Especially if we believe that reason is the primary sword that we employ to combat belief in gods, it would be wise if we added “more reason” to our current secular education system by lobbying for the introduction of these “critical thinking sessions” at every educational level, from elementary school to and through graduate school. Since every educator pays at least lip service to the idea that critical thinking is an admirable educational goal, it should be possible to nudge at least some schools and some school districts in the direction of revising the school day to include, in addition to subject matter classes, “critical thinking modules.” And you might think about becoming a “critical thinking coach” yourself and volunteering your services at a local school. What could be a more enjoyable pastime for you and of more value to society?

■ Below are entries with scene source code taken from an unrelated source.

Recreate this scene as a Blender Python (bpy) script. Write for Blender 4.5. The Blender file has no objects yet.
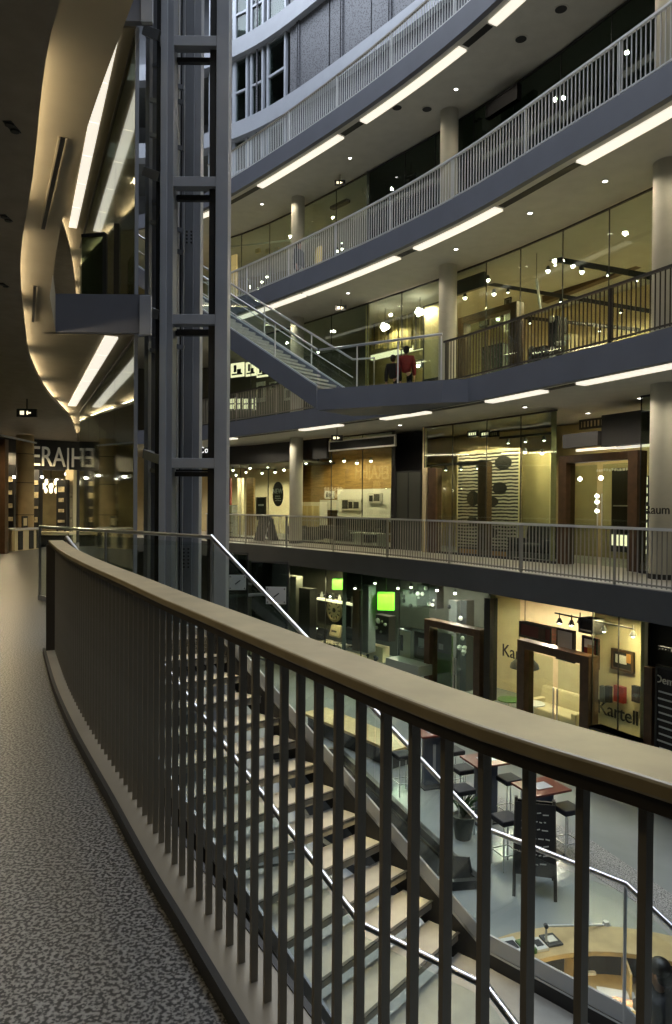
import bpy, bmesh, math, random
from mathutils import Vector as V, Matrix
from mathutils.geometry import tessellate_polygon
random.seed(11)
S = bpy.context.scene
C = S.collection
PI = math.pi
FPX = 700.0
EYE = 1.4
LV = 4.3            # storey height
TH = 0.53           # edge-beam height
CAM = V((0, 0, EYE))
M3 = (Matrix.Rotation(math.radians(90 - 0.6), 3, 'X') @ Matrix.Rotation(math.radians(0.43), 3, 'Z'))

# ------------------------------------------------------------------ measuring helpers
def ray(px, py):
    return M3 @ V(((px - 336) / FPX, -(py - 512) / FPX, -1))
def at_d(px, py, d):
    r = ray(px, py); return CAM + r * (d / r.y)
def at_z(px, py, z):
    r = ray(px, py); return CAM + r * ((z - EYE) / r.z)
def smooth(pts, n=8):
    out = []
    P = [V(p) for p in pts]
    for i in range(len(P) - 1):
        p0 = P[i - 1] if i else P[0] * 2 - P[1]
        p1, p2 = P[i], P[i + 1]
        p3 = P[i + 2] if i + 2 < len(P) else P[-1] * 2 - P[-2]
        for k in range(n):
            t = k / n
            out.append(0.5 * ((2 * p1) + (p2 - p0) * t + (2 * p0 - 5 * p1 + 4 * p2 - p3) * t * t + (3 * p1 - p0 - 3 * p2 + p3) * t ** 3))
    out.append(P[-1])
    return out
def tangents(poly):
    T = []
    for i in range(len(poly)):
        a = poly[max(0, i - 1)]; b = poly[min(len(poly) - 1, i + 1)]
        T.append((b - a).normalized())
    return T
def offset(poly, o):
    return [p + V((-t.y, t.x)) * o for p, t in zip(poly, tangents(poly))]
def cumlen(poly):
    L = [0]
    for a, b in zip(poly, poly[1:]): L.append(L[-1] + (b - a).length)
    return L
def along(poly, s):
    L = cumlen(poly)
    s = max(0, min(L[-1] - 1e-6, s))
    for i in range(len(poly) - 1):
        if L[i + 1] >= s:
            t = (s - L[i]) / (L[i + 1] - L[i])
            return poly[i].lerp(poly[i + 1], t), (poly[i + 1] - poly[i]).normalized()
def subcurve(poly, s0, s1, step=0.4):
    n = max(1, int((s1 - s0) / step + .5))
    return [along(poly, s0 + (s1 - s0) * k / n)[0] for k in range(n + 1)]
def hit(poly, px, py=505):
    """where the sight line of a photo point meets an upright curved wall: point, tangent, arc length"""
    r = ray(px, py); L = cumlen(poly); best = None
    for i in range(len(poly) - 1):
        a, b = poly[i], poly[i + 1]; e = b - a
        den = r.x * e.y - r.y * e.x
        if abs(den) < 1e-9: continue
        t = (a.x * e.y - a.y * e.x) / den
        u = (a.x * r.y - a.y * r.x) / den
        if t > 0 and -1e-6 <= u <= 1 + 1e-6 and (best is None or t < best[0]):
            best = (t, e.normalized(), L[i] + u * e.length)
    if best is None: raise ValueError('no hit %s %s' % (px, py))
    t, e, s = best
    return CAM + r * t, e, s

# ------------------------------------------------------------------ mesh helper
class MB:
    def __init__(s): s.v = []; s.f = []; s.m = []; s.sm = []
    def add(s, vs, fs, m=0, smooth=False):
        o = len(s.v); s.v += [tuple(x) for x in vs]
        for f in fs: s.f.append([i + o for i in f]); s.m.append(m); s.sm.append(smooth)
    def box(s, c, size, t=None, m=0, up=None):
        """centre, (along, across, height); t = horizontal direction of 'along'"""
        c = V(c); t = V((t[0], t[1], t[2] if len(t) > 2 else 0)).normalized() if t is not None else V((1, 0, 0))
        u = V(up) if up else V((0, 0, 1))
        n = u.cross(t).normalized(); u = t.cross(n).normalized()
        a, b, h = [x / 2 for x in size]
        vs = [c + t * (a * i) + n * (b * j) + u * (h * k) for k in (-1, 1) for j in (-1, 1) for i in (-1, 1)]
        s.add(vs, [(0, 2, 3, 1), (4, 5, 7, 6), (0, 1, 5, 4), (2, 6, 7, 3), (0, 4, 6, 2), (1, 3, 7, 5)], m)
    def bar(s, p, q, w, h, m=0):
        p, q = V(p), V(q); d = q - p
        up = (0, 0, 1) if abs(d.normalized().z) < .99 else (0, 1, 0)
        s.box((p + q) / 2, (d.length, w, h), d, m, up)
    def prism(s, poly, z0, z1, m=0, holes=()):
        loops = [[V((p[0], p[1], 0)) for p in poly]] + [[V((p[0], p[1], 0)) for p in h] for h in holes]
        flat = [p for l in loops for p in l]; n = len(flat)
        tri = tessellate_polygon(loops)
        vs = [(p.x, p.y, z0) for p in flat] + [(p.x, p.y, z1) for p in flat]
        fs = []
        for a, b, c in tri:
            pa, pb, pc = flat[a], flat[b], flat[c]
            if (pb - pa).cross(pc - pa).z < 0: b, c = c, b
            fs.append((a + n, b + n, c + n)); fs.append((a, c, b))
        o = 0
        for l in loops:
            k = len(l)
            for i in range(k): fs.append((o + i, o + (i + 1) % k, o + (i + 1) % k + n, o + i + n))
            o += k
        s.add(vs, fs, m)
    def ribbon(s, A, B, z0, z1, m=0):
        """solid band between two plan curves of equal count"""
        n = len(A); vs = []
        for a, b in zip(A, B):
            vs += [(a[0], a[1], z0), (b[0], b[1], z0), (b[0], b[1], z1), (a[0], a[1], z1)]
        fs = [(0, 1, 2, 3), tuple(4 * (n - 1) + i for i in (3, 2, 1, 0))]
        for i in range(n - 1):
            p, q = 4 * i, 4 * i + 4
            for k in range(4): fs.append((p + k, q + k, q + (k + 1) % 4, p + (k + 1) % 4))
        s.add(vs, fs, m)
    def tube(s, pts, r, n=8, m=0, closed=False):
        P = [V(p) for p in pts]; vs = []; fs = []
        R = r if isinstance(r, (list, tuple)) else [r] * len(P)
        prev = None
        for i, p in enumerate(P):
            t = (P[min(len(P) - 1, i + 1)] - P[max(0, i - 1)]).normalized()
            ref = V((0, 0, 1)) if abs(t.z) < .95 else V((0, 1, 0))
            a = t.cross(ref).normalized(); b = t.cross(a)
            for k in range(n):
                w = 2 * PI * k / n
                vs.append(p + (a * math.cos(w) + b * math.sin(w)) * R[i])
        for i in range(len(P) - 1):
            for k in range(n):
                fs.append((i * n + k, i * n + (k + 1) % n, (i + 1) * n + (k + 1) % n, (i + 1) * n + k))
        fs.append(tuple(range(n))); fs.append(tuple(reversed(range((len(P) - 1) * n, len(P) * n))))
        s.add(vs, fs, m, True)
    def lathe(s, c, prof, n=24, m=0, ax=None):
        """profile [(r, h)] about an upright axis at c (or the axis given)"""
        c = V(c); z = V(ax).normalized() if ax else V((0, 0, 1))
        x = V((1, 0, 0)) if abs(z.x) < .9 else V((0, 1, 0))
        y = z.cross(x).normalized(); x = y.cross(z)
        vs = []; fs = []
        for r, h in prof:
            for k in range(n):
                w = 2 * PI * k / n
                vs.append(c + (x * math.cos(w) + y * math.sin(w)) * max(r, 1e-4) + z * h)
        for i in range(len(prof) - 1):
            for k in range(n):
                fs.append((i * n + k, i * n + (k + 1) % n, (i + 1) * n + (k + 1) % n, (i + 1) * n + k))
        fs.append(tuple(reversed(range(n)))); fs.append(tuple(range((len(prof) - 1) * n, len(prof) * n)))
        s.add(vs, fs, m, True)
    def blob(s, c, r, m=0, seg=12):
        rx, ry, rz = r if isinstance(r, (tuple, list)) else (r, r, r)
        c = V(c); vs = []; fs = []; n = seg; k = seg // 2
        for i in range(k + 1):
            a = -PI / 2 + PI * i / k
            for j in range(n):
                w = 2 * PI * j / n
                vs.append(c + V((rx * math.cos(a) * math.cos(w), ry * math.cos(a) * math.sin(w), rz * math.sin(a))))
        for i in range(k):
            for j in range(n): fs.append((i * n + j, i * n + (j + 1) % n, (i + 1) * n + (j + 1) % n, (i + 1) * n + j))
        s.add(vs, fs, m, True)

def obj(name, mb, mats, parent=None, bevel=0, kind=None):
    me = bpy.data.meshes.new(name)
    me.from_pydata(mb.v, [], mb.f)
    for m in (mats if isinstance(mats, (list, tuple)) else [mats]): me.materials.append(m)
    me.polygons.foreach_set('material_index', mb.m)
    me.polygons.foreach_set('use_smooth', mb.sm)
    bm = bmesh.new(); bm.from_mesh(me); bmesh.ops.recalc_face_normals(bm, faces=bm.faces)
    if any(mb.sm):
        for e in bm.edges:
            if len(e.link_faces) == 2 and e.calc_face_angle(0) > .7: e.smooth = False
    bm.to_mesh(me); bm.free()
    o = bpy.data.objects.new(name, me); C.objects.link(o)
    hook(o, parent)
    if bevel:
        b = o.modifiers.new('bevel', 'BEVEL'); b.width = bevel; b.segments = 2; b.limit_method = 'ANGLE'
    if kind: o['kind'] = kind
    return o
def hook(o, parent):
    if parent is not None:
        o.parent = parent
        if parent.type == 'EMPTY': o.matrix_parent_inverse = Matrix.Translation(-parent.location)
def thing(name, label, cat, loc, group=None):
    o = bpy.data.objects.new(name, None); C.objects.link(o)
    o.location = loc; o.empty_display_size = .1
    return tag(o, label, cat, group)
def tag(o, label, cat, group=None):
    o['label'] = label; o['category'] = cat
    if group: o['group'] = group
    return o
def struct(name, mb, mats, label=None):
    o = obj(name, mb, mats, None, 0, 'structure')
    if label: o['label'] = label
    return o
def text_mb(body, size, depth=.01, spacing=1.0):
    cu = bpy.data.curves.new('lettering', 'FONT'); cu.body = body; cu.size = size; cu.extrude = depth
    cu.align_x = 'CENTER'; cu.align_y = 'CENTER'; cu.resolution_u = 3; cu.space_character = spacing
    o = bpy.data.objects.new('lettering', cu); C.objects.link(o)
    me = bpy.data.meshes.new_from_object(o.evaluated_get(bpy.context.evaluated_depsgraph_get()))
    bpy.data.objects.remove(o)
    return me
def lettering(body, size, pos, t, mat, parent=None, name='lettering', spacing=1.0, depth=.008, sx=1.0):
    """raised letters on an upright face; t = reading direction"""
    me = text_mb(body, size, depth, spacing)
    t = V((t[0], t[1], 0)).normalized(); n = V((t.y, -t.x, 0))
    M = Matrix(((t.x * sx, 0, n.x), (t.y * sx, 0, n.y), (0, 1, 0)))
    for v in me.vertices: v.co = M @ v.co + V(pos)
    me.name = name; me.materials.clear(); me.materials.append(mat)
    o = bpy.data.objects.new(name, me); C.objects.link(o); hook(o, parent)
    return o
def ordinal(i): return ['first', 'second', 'third', 'fourth', 'fifth', 'sixth', 'seventh', 'eighth', 'ninth', 'tenth', 'eleventh', 'twelfth'][i]

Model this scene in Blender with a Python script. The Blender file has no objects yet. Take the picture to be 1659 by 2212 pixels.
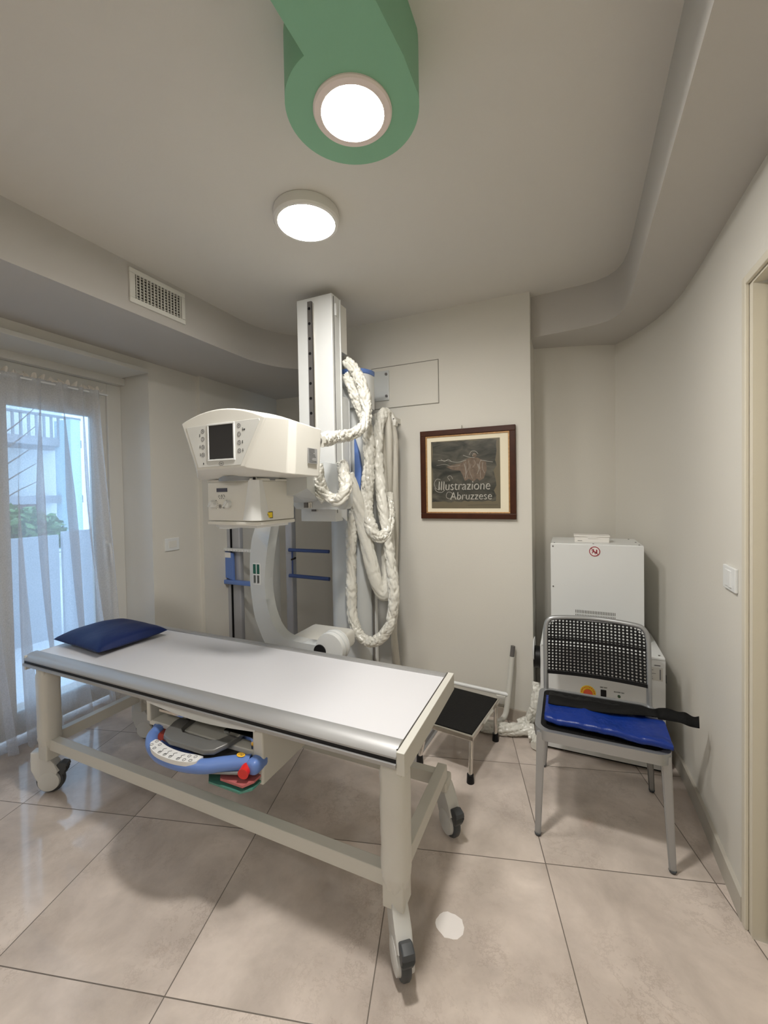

Secular education is typically defined in terms of the effort to keep church beliefs and practices out of our public schools. The church is prohibited from entering public schools so that our children are spared indoctrination. This is good and exactly as it should be. To further insure that our children are spared indoctrination and help train our children to spot indoctrination, our schools ought to take some significant time out of each school day to provide critical thinking coaching. This is the direction in which I would love to see our schools head: that thinking actually found a place in the school day.